**Given problem:** Output the material below unchanged, apart from leaving out the pictures.

# start of Available data

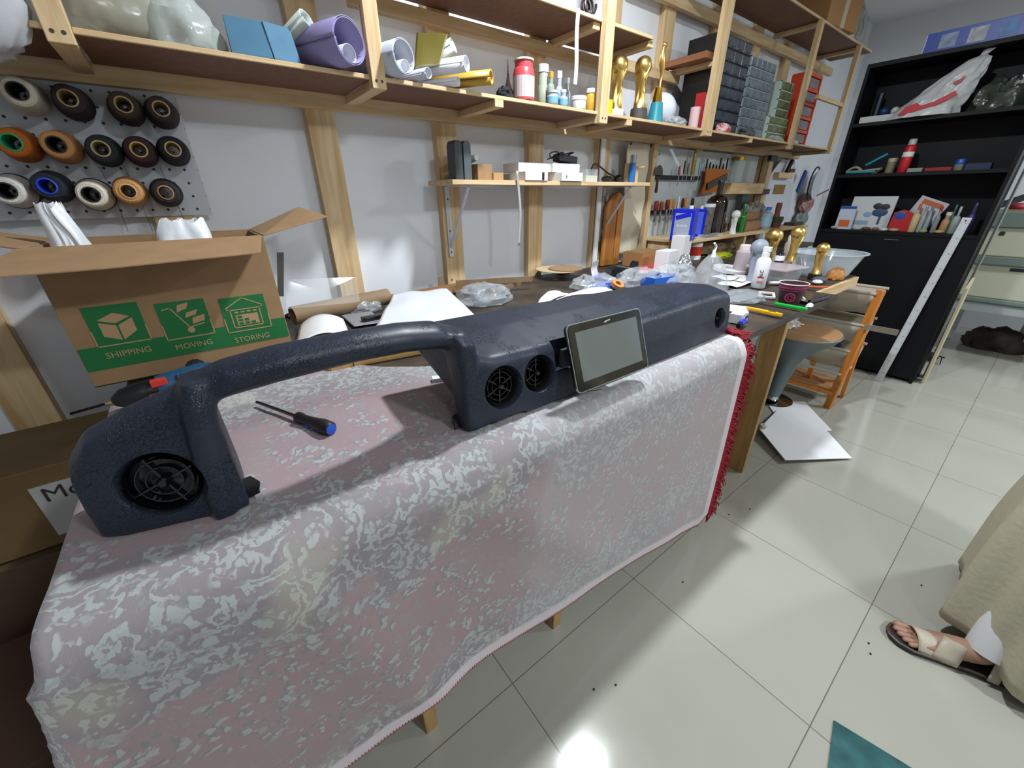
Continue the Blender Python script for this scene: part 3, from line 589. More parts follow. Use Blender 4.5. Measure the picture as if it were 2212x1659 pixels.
flap('side_flap', [(-bw/2, bd_, bh_), (-bw/2, 0, bh_), (-bw/2-.13, .02, bh_+.03), (-bw/2-.13, bd_, bh_+.03)])
def pr_(x0, x1, z0, z1, mat=GRN, name='green_print', par=fp): return MB().bx((x0, -.0012, z0), (x1, -.0002, z1)).build(name, mat, par, smooth=False)
def xx(X): return X+.08
g = MB(); g.bx((-bw/2+.002, -.0012, .045), (bw/2-.002, -.0002, .108)); 
for X0_, X1_, z0 in ((-.281, -.172, 1.012), (-.140, -.029, 1.0), (.004, .120, .992)): g.bx((xx(X0_), -.0014, z0-.905-.002), (xx(X1_), -.0002, z0-.905+.104))
g.build('green_print', GRN, fp, smooth=False)
PRM = M('b3906c', .85)
def T_(X, z, s=1): return TR(xx(X), -.0016, z-.905) @ rot(rx=pi/2)
def ln(m, pts, X, z, s, w=.0022, close=False):
    if close: pts = pts+pts[:1]
    for (a, b), (c, d) in zip(pts, pts[1:]):
        L_ = math.hypot(c-a, d-b)*s; an = math.atan2(d-b, c-a); m.box((xx(X)+(a+c)/2*s, -.0018, z-.905+(b+d)/2*s), (L_+w*.6, .0006, w), rot(ry=-an))
ic = MB(); S = .1
for X0_, X1_, z0 in ((-.281, -.172, 1.012), (-.140, -.029, 1.0), (.004, .120, .992)):
    ln(ic, [(0, 0), ((X1_-X0_)/S, 0)], X0_, z0, S, .003); ln(ic, [(0, 0), (0, .42)], X0_, z0, S, .003); ln(ic, [((X1_-X0_)/S, 0), ((X1_-X0_)/S, .42)], X0_, z0, S, .003)
def poly(m, pts, X, z, s): m.prism([(a*s, b*s) for a, b in pts], 0, .0006, T_(X, z))
poly(ic, [(.2, .25), (.52, .1), (.52, .5), (.2, .62)], -.281, 1.012, S); poly(ic, [(.56, .1), (.88, .3), (.88, .66), (.56, .5)], -.281, 1.012, S); poly(ic, [(.2, .68), (.52, .56), (.84, .7), (.55, .84)], -.281, 1.012, S)
ln(ic, [(.12, .85), (.3, .88), (.62, .22)], -.140, 1.0, S, .003); ln(ic, [(.6, .28), (.95, .35)], -.140, 1.0, S, .003)
ic.lathe([(.0055, 0), (.0085, 0), (.0085, .0006), (.0055, .0006)], 20, T_(-.140+.6*S, 1.0+.2*S))
poly(ic, [(.42, .74), (.66, .82), (.74, .98), (.48, .94)], -.140, 1.0, S); poly(ic, [(.56, .56), (.82, .62), (.9, .76), (.62, .7)], -.140, 1.0, S); poly(ic, [(.68, .36), (.98, .42), (1.02, .6), (.72, .54)], -.140, 1.0, S)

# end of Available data

**Reply:**
Continue the Blender Python script for this scene: part 3, from line 589. More parts follow. Use Blender 4.5. Measure the picture as if it were 2212x1659 pixels.
flap('side_flap', [(-bw/2, bd_, bh_), (-bw/2, 0, bh_), (-bw/2-.13, .02, bh_+.03), (-bw/2-.13, bd_, bh_+.03)])
def pr_(x0, x1, z0, z1, mat=GRN, name='green_print', par=fp): return MB().bx((x0, -.0012, z0), (x1, -.0002, z1)).build(name, mat, par, smooth=False)
def xx(X): return X+.08
g = MB(); g.bx((-bw/2+.002, -.0012, .045), (bw/2-.002, -.0002, .108)); 
for X0_, X1_, z0 in ((-.281, -.172, 1.012), (-.140, -.029, 1.0), (.004, .120, .992)): g.bx((xx(X0_), -.0014, z0-.905-.002), (xx(X1_), -.0002, z0-.905+.104))
g.build('green_print', GRN, fp, smooth=False)
PRM = M('b3906c', .85)
def T_(X, z, s=1): return TR(xx(X), -.0016, z-.905) @ rot(rx=pi/2)
def ln(m, pts, X, z, s, w=.0022, close=False):
    if close: pts = pts+pts[:1]
    for (a, b), (c, d) in zip(pts, pts[1:]):
        L_ = math.hypot(c-a, d-b)*s; an = math.atan2(d-b, c-a); m.box((xx(X)+(a+c)/2*s, -.0018, z-.905+(b+d)/2*s), (L_+w*.6, .0006, w), rot(ry=-an))
ic = MB(); S = .1
for X0_, X1_, z0 in ((-.281, -.172, 1.012), (-.140, -.029, 1.0), (.004, .120, .992)):
    ln(ic, [(0, 0), ((X1_-X0_)/S, 0)], X0_, z0, S, .003); ln(ic, [(0, 0), (0, .42)], X0_, z0, S, .003); ln(ic, [((X1_-X0_)/S, 0), ((X1_-X0_)/S, .42)], X0_, z0, S, .003)
def poly(m, pts, X, z, s): m.prism([(a*s, b*s) for a, b in pts], 0, .0006, T_(X, z))
poly(ic, [(.2, .25), (.52, .1), (.52, .5), (.2, .62)], -.281, 1.012, S); poly(ic, [(.56, .1), (.88, .3), (.88, .66), (.56, .5)], -.281, 1.012, S); poly(ic, [(.2, .68), (.52, .56), (.84, .7), (.55, .84)], -.281, 1.012, S)
ln(ic, [(.12, .85), (.3, .88), (.62, .22)], -.140, 1.0, S, .003); ln(ic, [(.6, .28), (.95, .35)], -.140, 1.0, S, .003)
ic.lathe([(.0055, 0), (.0085, 0), (.0085, .0006), (.0055, .0006)], 20, T_(-.140+.6*S, 1.0+.2*S))
poly(ic, [(.42, .74), (.66, .82), (.74, .98), (.48, .94)], -.140, 1.0, S); poly(ic, [(.56, .56), (.82, .62), (.9, .76), (.62, .7)], -.140, 1.0, S); poly(ic, [(.68, .36), (.98, .42), (1.02, .6), (.72, .54)], -.140, 1.0, S)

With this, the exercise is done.